One of the most common questions we receive during scoping calls is straightforward: how much does a penetration test cost? The honest answer is that it depends on scope, but that response — while accurate — is not particularly useful when you are building a security budget. This guide provides transparent pricing ranges based on current market rates for manual penetration testing, so you can plan with confidence.
Penetration Testing Cost Ranges by Type
The following ranges reflect market rates for manual penetration testing — not automated vulnerability scan reports marketed as "pentests." If a vendor quotes significantly below these ranges, ask what percentage of the assessment is manual versus automated. The answer will be instructive.
External Network Penetration Test
Typical range: $8,000–$15,000
An external network penetration test evaluates your perimeter from the perspective of an unauthenticated attacker on the internet.
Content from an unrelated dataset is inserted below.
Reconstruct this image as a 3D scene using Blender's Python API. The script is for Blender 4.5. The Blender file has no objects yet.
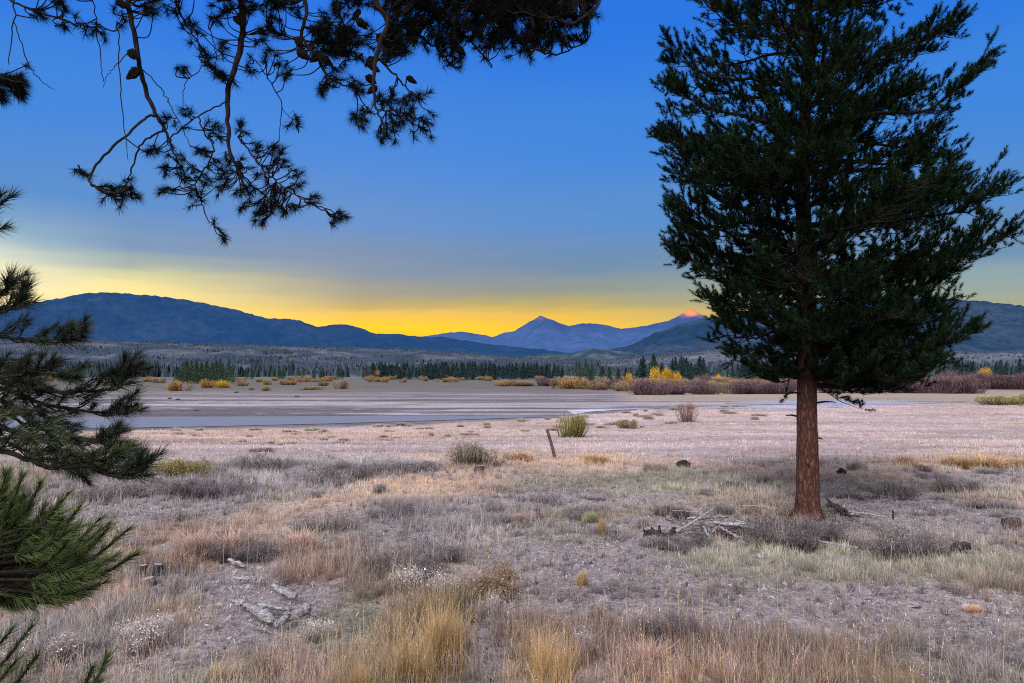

Scope includes all externally-facing IP addresses, services, and applications. The tester enumerates exposed services, identifies misconfigurations, exploits vulnerabilities, and attempts to gain internal network access through the perimeter.
Internal Network Penetration Test
Typical range: $10,000–$25,000
An internal test simulates a threat actor who has already gained initial access — through phishing, a compromised VPN credential, or physical access. This is where Active Directory attacks, lateral movement, privilege escalation, and trust relationship abuse are tested. Scope and complexity vary significantly based on the number of network segments, Active Directory forests, and physical sites.
Web Application Penetration Test
Typical range: $8,000–$25,000
Web application testing goes beyond the OWASP Top 10 to include business logic testing, authentication bypass, IDOR chains, API security, race conditions, and session management flaws. Pricing depends on application complexity: a simple marketing site with login is on the lower end; a multi-role SaaS platform with complex API integrations is on the higher end.
Combined Engagements
Typical range: $15,000–$50,000
Most organizations benefit from combining external and internal network testing, often with web application testing included. Combined engagements are priced at a discount versus individual tests, and they provide a comprehensive view of your security posture that auditors prefer to see.
What Drives the Price Up or Down?
- Scope: Number of IP ranges, applications, and network segments directly impacts effort. A single /24 subnet takes less time than a multi-site enterprise with 50 VLANs.
- Complexity: Active Directory environments with multiple forests, complex trust relationships, or hybrid cloud configurations require more testing time.
- Approach: Black-box testing (no information provided) typically costs more than gray-box (standard user credentials provided) because the tester spends more time on reconnaissance.
- Compliance requirements: Tests scoped to satisfy specific compliance frameworks (PCI DSS 11.4, SOC 2, HIPAA, NY DFS 23 NYCRR 500) may require additional documentation and attestation.
- Timeline: Expedited engagements (less than 2 weeks from SOW to testing) may carry a premium.
- Re-testing: Reputable firms include a complimentary re-test within 90 days to validate remediation. If re-testing is an add-on charge, ask why.
Red Flags in Penetration Testing Pricing
Watch for these indicators that a "penetration test" quote may actually be an automated vulnerability scan:
- Pricing under $3,000: A qualified manual test cannot be completed at this price point. You are likely receiving a Nessus/Qualys scan with a cover page.
- Fixed pricing regardless of scope: If the price does not change whether you have 10 IPs or 10,000, the vendor is not scoping a manual assessment.
- No scoping call: A legitimate penetration tester needs to understand your environment before providing a quote. If the price arrives without questions, the methodology will be generic.
- Report delivered within 48 hours: Manual testing requires time. If a "full penetration test" report appears in two days, it was generated by a scanner.
How to Budget for Penetration Testing
For most mid-market organizations, budget $15,000–$40,000 annually for a comprehensive penetration testing program. This typically covers:
- One combined external/internal network test per year
- One web application test per major release or annually
- Remediation re-testing (should be included at no additional cost)
- Attestation letters for compliance documentation
Organizations in regulated industries — financial services, healthcare, legal — should plan for quarterly testing rotations, which can be structured as annual retainer agreements at reduced per-test rates.
The cost of not testing is quantifiable: the average data breach costs $4.88 million (IBM, 2024). A $25,000 annual penetration testing investment is insurance against a risk that is orders of magnitude more expensive.